Thanks for your support everyone much much much appreciated and special thanks to dinosaur and whymummy for the personal pick me up .

Feeling a bit better about things this evening having picked him up from Nursery and found that he settled really quickly and was fine this afternoon, and we had a lovely bedtime when I took the time to read him an extra story (after the two from Daddy) which I think he really appreciated.

Going to keep an eye on the tummy ache and whip him off to the docs if I think it's going on too long, there seems to be a bit of a tummy bug doing the rounds here. Also going to try and get DH to do a bit more at the weekends with DS, could be good for both of them??

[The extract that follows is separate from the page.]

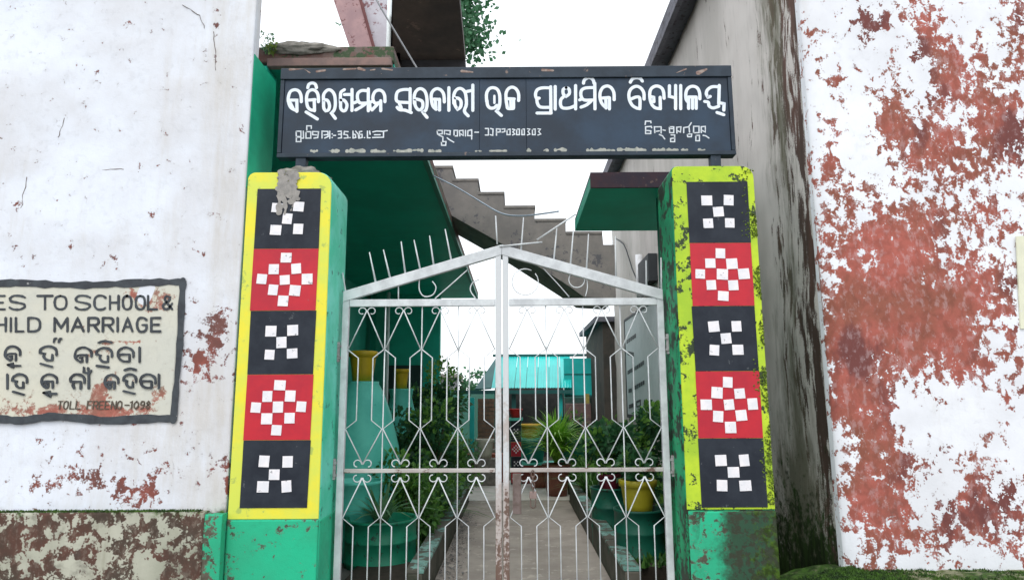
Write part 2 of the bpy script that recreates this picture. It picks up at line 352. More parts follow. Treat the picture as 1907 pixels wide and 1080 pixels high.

kmg1 do you think it could be something to do with lots of growth hormone plus testosterone?? We had him checked to see if he had an extra Y chromosome, which he doesn't, but could growth hormone and testosterone create feelings that they are just too immature to handle?? DS is very big for his age, he's now 122cm and in age 7 clothes and I'm intrigued to find someone who has had the same experience. It's difficult only knowing children who are 'normal' sized as they tend to defer to him as they think he's older and therefore he assumes he has a god-given right to be first and in charge. Of course when he isn't then it's stress city. Thanks for the advice about starting school BTW, I hadn't thought of that it and feels like a really positive thing to do.